● **Given exercise**:
Filter the lines below, copying only those with the string "from".

+++

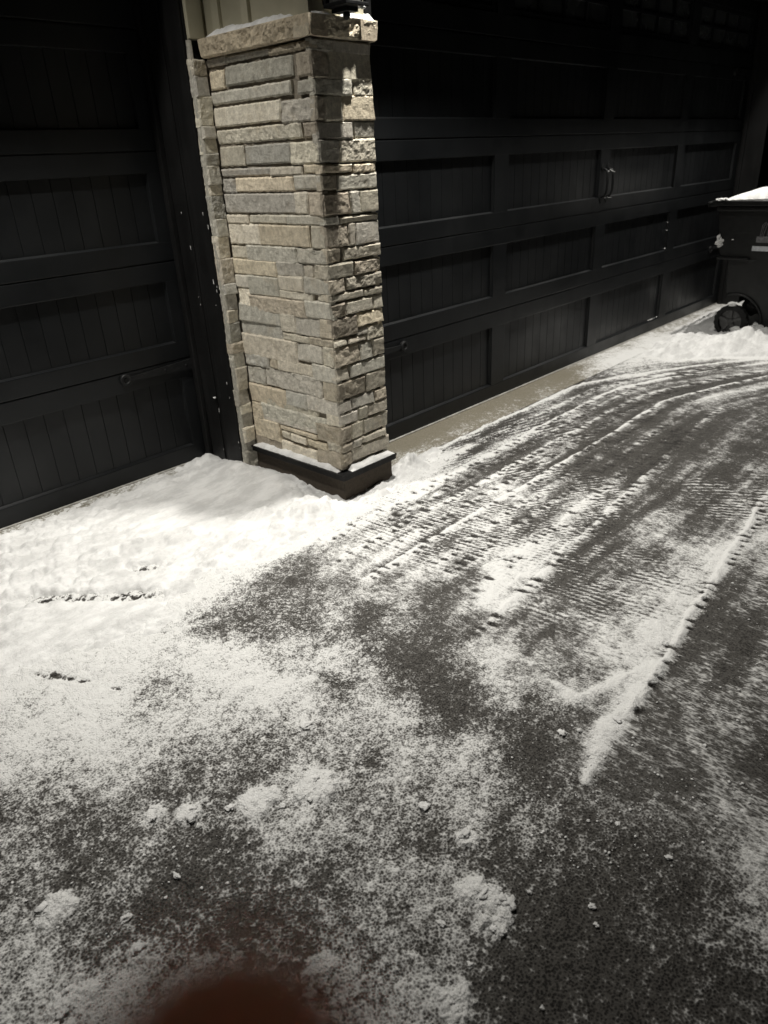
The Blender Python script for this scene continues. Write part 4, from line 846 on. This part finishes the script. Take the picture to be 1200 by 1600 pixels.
# uncountable grit of snow crumbs
def crumb_field(n, seed):
    r3 = np.random.RandomState(seed); base = bmesh.new(); bmesh.ops.create_icosphere(base, subdivisions=1, radius=1)
    bv_ = np.array([v.co[:] for v in base.verts]); bf = np.array([[v.index for v in f.verts] for f in base.faces]); base.free()
    a = r3.uniform(-2, 100, n)*math.pi/180; q = np.exp(r3.uniform(math.log(1.15), math.log(6.5), n))
    x = -3.8+q*np.sin(a); y = -2.62+q*np.cos(a)
    cm, rl = cover_map(x, y); hb = bank_height(x, y)
    dens = np.clip(cm, .02, .8)*1.1*(fbm(x, y, 5, 3, .6, 77.) > .44)
    ok = (r3.rand(n) < dens) & (hb < -.012) & ~((y > -.36) & (x > -1.72) & (x < -1.38)) & (y < np.where(x > -1.75, -.03, .6))
    x, y, rl, hb = x[ok], y[ok], rl[ok], hb[ok]; n = len(x)
    s = .0010+.0030*r3.rand(n)**5; s = np.where(r3.rand(n) < .008, s*1.9, s)
    z = np.maximum(rl+.003, hb+.011)
    defo = 1+.35*(r3.rand(n, len(bv_), 1)-.5)*2
    sc3 = np.stack([s*(.7+.8*r3.rand(n)), s*(.7+.8*r3.rand(n)), s*.42], -1)[:, None, :]
    V = bv_[None]*defo*sc3+np.stack([x, y, z+s*.2], -1)[:, None, :]
    Fc = bf[None]+(np.arange(n)*len(bv_))[:, None, None]
    me = bpy.data.meshes.new('snow_crumbs'); me.vertices.add(n*len(bv_)); me.vertices.foreach_set('co', V.astype(np.float32).ravel())
    Fc = Fc.reshape(-1, 3); me.loops.add(Fc.size); me.loops.foreach_set('vertex_index', Fc.astype(np.int32).ravel())
    me.polygons.add(len(Fc)); me.polygons.foreach_set('loop_start', (np.arange(len(Fc))*3).astype(np.int32))
    me.update(calc_edges=True); me.materials.append(M_SNOW)
    ob = bpy.data.objects.new('snow_crumbs', me); col.objects.link(ob)
    tag(ob, 'loose crumbs and grains of snow sprinkled all over the dark asphalt', 'snow crumbs', kind='stuff')
crumb_field(34000, 5)

# ------------------------------------------------------------------ the photographer's fingertip at the lens's lower edge
def finger():
    """index finger reaching up from below the phone; tip 46 mm in front of the lens"""
    d = .031
    def P(u, v, dd): return CAM+rt*((u-600)/1133.9*dd)+up*((800-v)/1133.9*dd)+fwd*dd
    tip = P(322, 1468, d)
    ax = (up*.80+fwd*.10+rt*-.12).normalized()        # direction the finger points
    side = rt; back = ax.cross(side).normalized()
    path = []; rad = []
    for t, r_ in ((0, .0012), (.0012, .0040), (.003, .0056), (.006, .0068), (.011, .0074), (.018, .0078), (.025, .0079), (.034, .0081), (.045, .0083), (.056, .0088), (.072, .0094), (.09, .0098)):
        bend_ = back*(-.00) + fwd*(-.25*max(0, t-.022)**1.1)
        path.append(tip-ax*t*.85+bend_); rad.append(r_*(1.02 if t < .012 else 1.05))
    m = MB(); m.tube(path, rad, 24); return m, path, side, ax
m, path, side, ax = finger()
fo = m.build('finger', M_SKIN, None, True); tag(fo, 'blurred brown fingertip of the photographer poking in at the bottom edge', 'finger')
nrm = (-fwd).normalized()
m = MB(); vs = []; n = 10
for i in range(n+1):
    for j in range(n+1):
        u, v = i/n*2-1, j/n; q = path[0].lerp(path[5], .12+.6*v)+side*(u*.0048*(1-.25*abs(1-2*v)**3))
        q += fwd*(.0064-.0022*u*u-.003*(1-v)**2); vs.append(q[:])
F = [(i*(n+1)+j, (i+1)*(n+1)+j, (i+1)*(n+1)+j+1, i*(n+1)+j+1) for i in range(n) for j in range(n)]
m.add(vs, F); m.build('fingernail', M_NAIL, fo, True)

+++

● **Problem solution**:
The Blender Python script for this scene continues. Write part 4, from line 846 on. This part finishes the script. Take the picture to be 1200 by 1600 pixels.
    """index finger reaching up from below the phone; tip 46 mm in front of the lens"""